**RECORDS FOR THE TASK:**

========================================

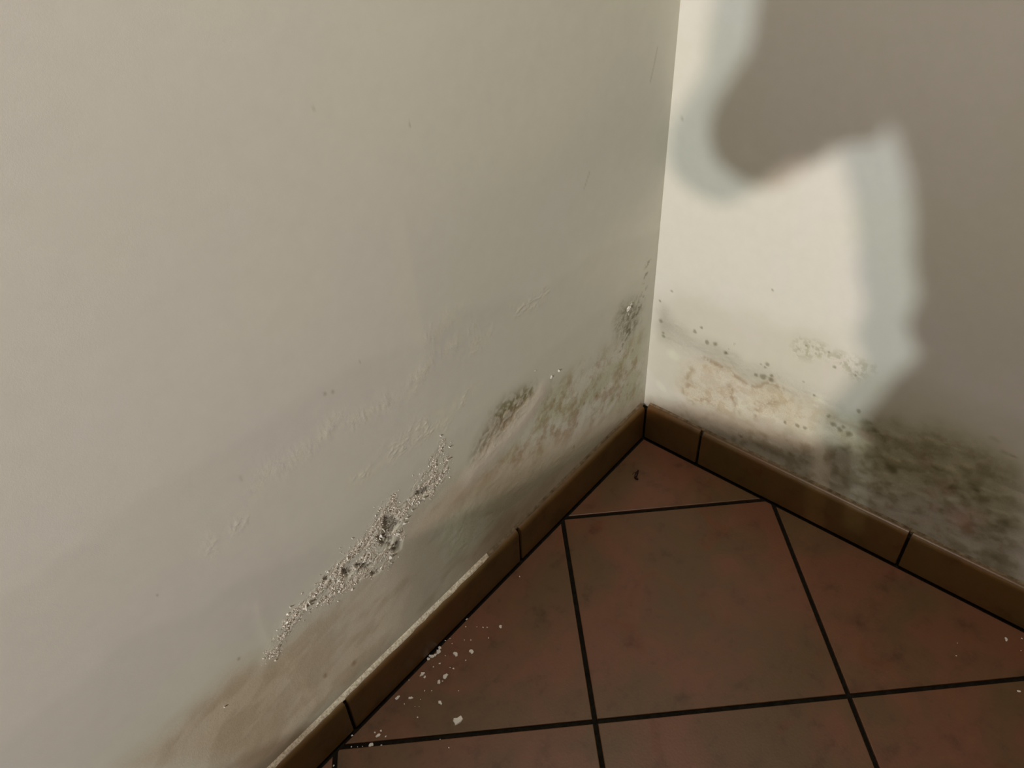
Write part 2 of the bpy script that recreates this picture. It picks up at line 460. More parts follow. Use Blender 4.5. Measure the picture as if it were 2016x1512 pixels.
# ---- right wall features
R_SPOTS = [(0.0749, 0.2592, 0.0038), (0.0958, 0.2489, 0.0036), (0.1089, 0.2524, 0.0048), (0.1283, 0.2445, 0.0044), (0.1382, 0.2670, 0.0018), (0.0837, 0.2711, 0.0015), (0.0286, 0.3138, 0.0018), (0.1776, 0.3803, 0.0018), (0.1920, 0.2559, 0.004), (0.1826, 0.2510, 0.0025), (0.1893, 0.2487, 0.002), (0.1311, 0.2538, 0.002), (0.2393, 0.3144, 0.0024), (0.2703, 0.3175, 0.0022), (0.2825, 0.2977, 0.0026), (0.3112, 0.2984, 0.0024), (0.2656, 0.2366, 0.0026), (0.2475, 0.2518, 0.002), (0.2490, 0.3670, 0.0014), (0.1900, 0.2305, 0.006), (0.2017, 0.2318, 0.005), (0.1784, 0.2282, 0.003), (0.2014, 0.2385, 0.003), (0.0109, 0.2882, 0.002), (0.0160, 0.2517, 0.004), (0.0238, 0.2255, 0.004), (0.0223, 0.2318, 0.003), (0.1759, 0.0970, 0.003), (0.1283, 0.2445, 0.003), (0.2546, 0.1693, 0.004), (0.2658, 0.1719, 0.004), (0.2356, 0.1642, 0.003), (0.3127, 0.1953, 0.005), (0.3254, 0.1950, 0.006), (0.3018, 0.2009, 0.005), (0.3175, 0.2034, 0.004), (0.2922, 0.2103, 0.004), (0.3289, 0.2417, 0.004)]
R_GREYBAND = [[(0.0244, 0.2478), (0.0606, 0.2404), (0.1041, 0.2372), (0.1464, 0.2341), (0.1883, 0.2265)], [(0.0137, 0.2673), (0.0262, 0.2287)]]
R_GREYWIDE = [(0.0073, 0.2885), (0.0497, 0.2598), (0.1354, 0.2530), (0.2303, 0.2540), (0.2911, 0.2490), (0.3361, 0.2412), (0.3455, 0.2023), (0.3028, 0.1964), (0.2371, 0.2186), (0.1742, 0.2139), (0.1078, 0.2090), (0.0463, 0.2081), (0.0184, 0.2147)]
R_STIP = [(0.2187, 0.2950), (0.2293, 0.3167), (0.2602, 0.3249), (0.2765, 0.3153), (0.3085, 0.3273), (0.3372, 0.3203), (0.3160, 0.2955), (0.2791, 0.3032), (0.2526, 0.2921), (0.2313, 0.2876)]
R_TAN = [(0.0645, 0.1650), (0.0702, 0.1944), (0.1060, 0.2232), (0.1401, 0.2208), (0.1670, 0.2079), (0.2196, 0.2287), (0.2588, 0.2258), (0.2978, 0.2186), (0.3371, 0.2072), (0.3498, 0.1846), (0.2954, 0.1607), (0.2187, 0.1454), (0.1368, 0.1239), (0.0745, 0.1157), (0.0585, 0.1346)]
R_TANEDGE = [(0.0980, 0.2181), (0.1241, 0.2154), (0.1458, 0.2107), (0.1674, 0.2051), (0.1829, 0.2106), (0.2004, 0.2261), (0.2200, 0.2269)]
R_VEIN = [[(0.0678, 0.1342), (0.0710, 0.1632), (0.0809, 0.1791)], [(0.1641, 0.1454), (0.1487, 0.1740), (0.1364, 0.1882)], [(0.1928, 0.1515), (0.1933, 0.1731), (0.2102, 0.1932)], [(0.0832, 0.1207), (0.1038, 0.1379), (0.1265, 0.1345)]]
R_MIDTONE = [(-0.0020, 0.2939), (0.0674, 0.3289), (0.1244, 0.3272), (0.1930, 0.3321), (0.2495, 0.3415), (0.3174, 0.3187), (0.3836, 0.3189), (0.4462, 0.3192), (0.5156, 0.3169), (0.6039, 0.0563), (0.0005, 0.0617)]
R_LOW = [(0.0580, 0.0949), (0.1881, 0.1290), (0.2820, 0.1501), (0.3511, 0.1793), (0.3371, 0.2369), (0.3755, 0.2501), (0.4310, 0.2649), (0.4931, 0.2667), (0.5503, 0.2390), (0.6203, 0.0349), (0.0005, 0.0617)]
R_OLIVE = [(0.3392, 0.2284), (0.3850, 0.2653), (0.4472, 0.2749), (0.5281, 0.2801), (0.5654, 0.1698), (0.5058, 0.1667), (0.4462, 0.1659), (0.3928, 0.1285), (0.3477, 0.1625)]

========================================

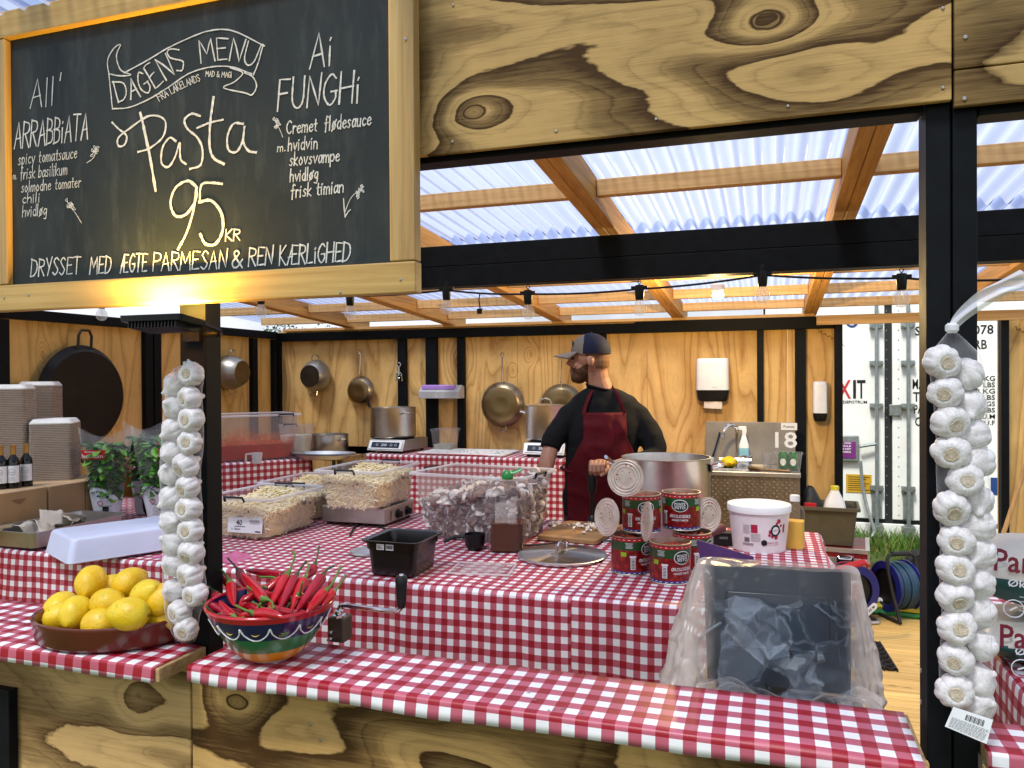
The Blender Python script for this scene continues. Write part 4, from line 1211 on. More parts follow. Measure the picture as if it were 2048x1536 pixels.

========================================

Scan the records above for the string "pixels", then select every line that holds it.

Write part 2 of the bpy script that recreates this picture. It picks up at line 460. More parts follow. Use Blender 4.5. Measure the picture as if it were 2016x1512 pixels.
The Blender Python script for this scene continues. Write part 4, from line 1211 on. More parts follow. Measure the picture as if it were 2048x1536 pixels.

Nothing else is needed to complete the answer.